▶ _Source material_:
-------

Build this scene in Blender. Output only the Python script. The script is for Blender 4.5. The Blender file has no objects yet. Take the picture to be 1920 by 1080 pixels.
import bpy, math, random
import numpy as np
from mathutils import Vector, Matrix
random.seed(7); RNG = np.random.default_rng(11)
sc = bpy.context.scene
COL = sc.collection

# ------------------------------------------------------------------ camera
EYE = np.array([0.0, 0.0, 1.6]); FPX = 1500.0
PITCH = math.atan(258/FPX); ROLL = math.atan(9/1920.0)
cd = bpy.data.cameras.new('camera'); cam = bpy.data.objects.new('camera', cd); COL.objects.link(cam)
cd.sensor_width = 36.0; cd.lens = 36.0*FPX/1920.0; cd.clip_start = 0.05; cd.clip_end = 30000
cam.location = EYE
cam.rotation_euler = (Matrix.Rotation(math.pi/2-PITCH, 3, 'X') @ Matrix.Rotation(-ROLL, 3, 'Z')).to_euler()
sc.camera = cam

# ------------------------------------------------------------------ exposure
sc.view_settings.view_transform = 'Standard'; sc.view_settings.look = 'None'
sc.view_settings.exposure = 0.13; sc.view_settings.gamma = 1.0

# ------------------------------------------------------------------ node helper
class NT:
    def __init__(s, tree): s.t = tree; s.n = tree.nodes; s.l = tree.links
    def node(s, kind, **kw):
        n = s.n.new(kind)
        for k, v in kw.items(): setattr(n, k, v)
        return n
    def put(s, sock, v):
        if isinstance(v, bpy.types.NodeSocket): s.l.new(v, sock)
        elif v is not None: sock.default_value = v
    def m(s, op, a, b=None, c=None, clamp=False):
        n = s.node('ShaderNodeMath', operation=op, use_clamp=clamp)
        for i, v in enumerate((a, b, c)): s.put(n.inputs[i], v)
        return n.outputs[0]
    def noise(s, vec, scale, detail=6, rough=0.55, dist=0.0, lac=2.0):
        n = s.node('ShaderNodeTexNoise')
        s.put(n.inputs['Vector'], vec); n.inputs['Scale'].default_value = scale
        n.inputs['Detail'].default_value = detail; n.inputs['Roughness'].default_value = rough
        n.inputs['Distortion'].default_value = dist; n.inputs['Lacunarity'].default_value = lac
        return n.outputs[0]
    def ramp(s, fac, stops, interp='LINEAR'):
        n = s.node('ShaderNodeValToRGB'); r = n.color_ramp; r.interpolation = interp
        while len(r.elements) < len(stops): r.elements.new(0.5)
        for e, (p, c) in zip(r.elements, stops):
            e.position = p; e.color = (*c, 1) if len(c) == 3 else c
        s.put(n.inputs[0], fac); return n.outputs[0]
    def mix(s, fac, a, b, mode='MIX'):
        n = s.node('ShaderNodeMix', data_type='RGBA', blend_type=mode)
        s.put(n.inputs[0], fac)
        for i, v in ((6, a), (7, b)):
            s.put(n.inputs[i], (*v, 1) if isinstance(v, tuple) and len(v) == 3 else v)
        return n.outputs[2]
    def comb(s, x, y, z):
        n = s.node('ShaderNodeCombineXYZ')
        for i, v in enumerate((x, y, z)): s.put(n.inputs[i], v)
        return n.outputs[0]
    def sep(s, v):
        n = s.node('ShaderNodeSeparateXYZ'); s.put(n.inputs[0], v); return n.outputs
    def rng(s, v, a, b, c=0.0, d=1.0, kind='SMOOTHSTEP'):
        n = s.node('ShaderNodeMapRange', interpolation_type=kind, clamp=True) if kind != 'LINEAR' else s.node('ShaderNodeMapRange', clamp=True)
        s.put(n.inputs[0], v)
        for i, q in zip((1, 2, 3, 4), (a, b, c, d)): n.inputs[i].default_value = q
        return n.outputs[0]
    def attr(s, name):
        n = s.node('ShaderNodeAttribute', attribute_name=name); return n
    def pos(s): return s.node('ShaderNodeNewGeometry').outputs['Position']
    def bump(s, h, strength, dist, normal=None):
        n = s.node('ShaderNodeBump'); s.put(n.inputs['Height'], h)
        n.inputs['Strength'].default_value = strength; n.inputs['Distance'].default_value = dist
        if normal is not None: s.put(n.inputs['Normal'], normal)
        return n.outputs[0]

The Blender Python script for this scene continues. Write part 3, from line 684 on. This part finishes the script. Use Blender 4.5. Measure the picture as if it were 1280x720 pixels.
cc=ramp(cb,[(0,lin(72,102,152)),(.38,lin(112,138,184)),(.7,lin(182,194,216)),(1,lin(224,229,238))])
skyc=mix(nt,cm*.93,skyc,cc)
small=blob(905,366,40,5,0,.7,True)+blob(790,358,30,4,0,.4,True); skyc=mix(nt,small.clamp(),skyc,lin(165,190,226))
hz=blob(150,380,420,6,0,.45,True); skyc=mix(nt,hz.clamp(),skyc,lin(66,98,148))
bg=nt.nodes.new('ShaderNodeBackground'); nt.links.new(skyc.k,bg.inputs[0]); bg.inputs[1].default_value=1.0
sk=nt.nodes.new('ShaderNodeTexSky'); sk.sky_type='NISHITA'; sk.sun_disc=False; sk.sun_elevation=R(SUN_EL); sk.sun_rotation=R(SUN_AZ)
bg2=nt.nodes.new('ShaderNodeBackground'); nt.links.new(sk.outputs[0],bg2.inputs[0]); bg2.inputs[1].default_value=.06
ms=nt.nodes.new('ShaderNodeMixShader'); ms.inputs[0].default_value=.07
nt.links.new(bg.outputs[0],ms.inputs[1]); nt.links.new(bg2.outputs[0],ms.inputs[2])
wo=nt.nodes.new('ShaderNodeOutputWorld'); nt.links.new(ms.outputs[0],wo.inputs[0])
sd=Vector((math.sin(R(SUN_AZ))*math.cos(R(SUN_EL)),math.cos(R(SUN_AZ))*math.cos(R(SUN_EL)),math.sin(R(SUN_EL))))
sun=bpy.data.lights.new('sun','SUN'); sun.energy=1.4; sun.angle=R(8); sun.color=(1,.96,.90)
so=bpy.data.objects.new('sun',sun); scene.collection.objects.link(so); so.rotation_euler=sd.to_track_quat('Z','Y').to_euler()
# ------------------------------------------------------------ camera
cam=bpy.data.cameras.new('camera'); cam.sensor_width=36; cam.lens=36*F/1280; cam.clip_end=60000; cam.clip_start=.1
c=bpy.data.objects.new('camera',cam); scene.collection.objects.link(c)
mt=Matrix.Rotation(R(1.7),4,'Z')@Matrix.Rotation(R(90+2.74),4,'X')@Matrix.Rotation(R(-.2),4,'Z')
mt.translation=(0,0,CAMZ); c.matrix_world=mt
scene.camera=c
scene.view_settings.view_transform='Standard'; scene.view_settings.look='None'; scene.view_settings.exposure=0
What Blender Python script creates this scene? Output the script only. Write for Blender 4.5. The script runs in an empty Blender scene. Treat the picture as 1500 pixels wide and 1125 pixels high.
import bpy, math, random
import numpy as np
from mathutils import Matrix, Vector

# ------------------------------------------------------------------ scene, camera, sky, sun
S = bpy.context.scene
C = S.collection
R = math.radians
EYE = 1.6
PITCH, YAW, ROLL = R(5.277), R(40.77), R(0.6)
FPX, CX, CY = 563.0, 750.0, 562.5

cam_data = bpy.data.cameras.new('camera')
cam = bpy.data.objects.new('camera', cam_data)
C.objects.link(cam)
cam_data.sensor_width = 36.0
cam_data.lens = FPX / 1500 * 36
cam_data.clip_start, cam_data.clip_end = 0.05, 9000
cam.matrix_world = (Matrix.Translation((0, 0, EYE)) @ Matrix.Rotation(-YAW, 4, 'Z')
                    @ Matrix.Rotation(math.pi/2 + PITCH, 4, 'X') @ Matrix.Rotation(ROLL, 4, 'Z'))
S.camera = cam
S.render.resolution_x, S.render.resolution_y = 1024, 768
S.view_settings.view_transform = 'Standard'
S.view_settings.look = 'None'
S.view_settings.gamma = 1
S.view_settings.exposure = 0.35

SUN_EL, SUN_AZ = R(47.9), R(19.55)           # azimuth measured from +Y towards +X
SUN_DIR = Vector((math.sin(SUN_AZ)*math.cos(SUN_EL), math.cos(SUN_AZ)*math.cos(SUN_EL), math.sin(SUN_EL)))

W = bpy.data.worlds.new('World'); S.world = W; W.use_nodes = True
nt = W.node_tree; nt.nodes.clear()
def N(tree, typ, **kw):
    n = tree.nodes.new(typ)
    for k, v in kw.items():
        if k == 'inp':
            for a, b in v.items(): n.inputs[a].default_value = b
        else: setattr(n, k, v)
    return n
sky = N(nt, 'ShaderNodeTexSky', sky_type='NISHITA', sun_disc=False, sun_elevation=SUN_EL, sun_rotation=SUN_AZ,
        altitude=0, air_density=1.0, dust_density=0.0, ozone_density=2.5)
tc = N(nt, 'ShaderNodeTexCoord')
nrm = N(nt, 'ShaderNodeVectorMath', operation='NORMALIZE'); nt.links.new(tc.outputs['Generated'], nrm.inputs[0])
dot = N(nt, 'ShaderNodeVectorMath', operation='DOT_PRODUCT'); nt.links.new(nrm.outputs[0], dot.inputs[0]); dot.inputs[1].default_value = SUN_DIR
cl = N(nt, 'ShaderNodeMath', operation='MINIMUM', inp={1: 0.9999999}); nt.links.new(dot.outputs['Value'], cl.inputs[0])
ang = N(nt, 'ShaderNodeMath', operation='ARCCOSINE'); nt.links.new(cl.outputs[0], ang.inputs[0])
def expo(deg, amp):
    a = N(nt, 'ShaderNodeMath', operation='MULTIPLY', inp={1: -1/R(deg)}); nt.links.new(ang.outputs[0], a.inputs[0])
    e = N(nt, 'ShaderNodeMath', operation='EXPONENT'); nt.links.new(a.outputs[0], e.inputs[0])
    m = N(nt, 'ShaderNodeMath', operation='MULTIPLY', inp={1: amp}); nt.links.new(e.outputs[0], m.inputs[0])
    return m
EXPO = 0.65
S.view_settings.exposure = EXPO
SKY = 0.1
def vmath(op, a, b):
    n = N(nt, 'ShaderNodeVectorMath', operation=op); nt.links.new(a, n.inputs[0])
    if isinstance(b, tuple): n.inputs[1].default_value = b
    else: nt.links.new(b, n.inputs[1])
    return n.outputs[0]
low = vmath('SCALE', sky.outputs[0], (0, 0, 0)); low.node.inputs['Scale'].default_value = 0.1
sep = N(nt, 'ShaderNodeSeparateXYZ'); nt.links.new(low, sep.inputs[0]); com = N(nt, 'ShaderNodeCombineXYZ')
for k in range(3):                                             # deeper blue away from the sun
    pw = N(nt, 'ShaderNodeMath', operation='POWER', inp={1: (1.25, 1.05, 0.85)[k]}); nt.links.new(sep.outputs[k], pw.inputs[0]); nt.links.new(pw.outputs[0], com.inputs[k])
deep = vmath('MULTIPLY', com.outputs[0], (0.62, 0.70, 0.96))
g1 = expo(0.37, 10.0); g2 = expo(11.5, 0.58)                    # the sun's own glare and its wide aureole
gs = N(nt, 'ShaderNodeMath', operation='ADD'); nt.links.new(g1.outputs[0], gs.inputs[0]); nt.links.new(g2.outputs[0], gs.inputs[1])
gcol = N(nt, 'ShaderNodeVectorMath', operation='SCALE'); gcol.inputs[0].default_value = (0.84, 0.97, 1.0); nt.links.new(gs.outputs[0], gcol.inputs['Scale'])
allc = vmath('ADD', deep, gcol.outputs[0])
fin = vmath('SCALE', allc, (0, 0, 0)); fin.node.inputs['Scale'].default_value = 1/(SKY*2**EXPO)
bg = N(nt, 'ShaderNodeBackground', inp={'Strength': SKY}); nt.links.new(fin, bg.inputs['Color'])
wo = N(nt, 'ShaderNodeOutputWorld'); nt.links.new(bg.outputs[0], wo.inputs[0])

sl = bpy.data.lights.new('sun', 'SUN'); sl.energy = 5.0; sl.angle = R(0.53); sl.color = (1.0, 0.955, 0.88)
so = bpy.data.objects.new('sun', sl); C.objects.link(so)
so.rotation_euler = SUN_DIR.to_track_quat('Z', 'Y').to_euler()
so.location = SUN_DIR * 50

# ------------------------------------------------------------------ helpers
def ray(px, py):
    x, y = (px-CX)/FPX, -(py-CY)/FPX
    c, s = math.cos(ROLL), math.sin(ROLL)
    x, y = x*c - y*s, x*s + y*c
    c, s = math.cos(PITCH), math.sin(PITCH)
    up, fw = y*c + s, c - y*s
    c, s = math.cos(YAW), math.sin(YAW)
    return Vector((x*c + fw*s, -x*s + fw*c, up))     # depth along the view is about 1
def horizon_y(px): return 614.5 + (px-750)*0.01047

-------

▶ _Task objective_: Give back the listing exactly, please, from its first line to the line containing "COL = sc.collection", inclusive, and nothing past that line.

▶ _Finished exercise_:
Build this scene in Blender. Output only the Python script. The script is for Blender 4.5. The Blender file has no objects yet. Take the picture to be 1920 by 1080 pixels.
import bpy, math, random
import numpy as np
from mathutils import Vector, Matrix
random.seed(7); RNG = np.random.default_rng(11)
sc = bpy.context.scene
COL = sc.collection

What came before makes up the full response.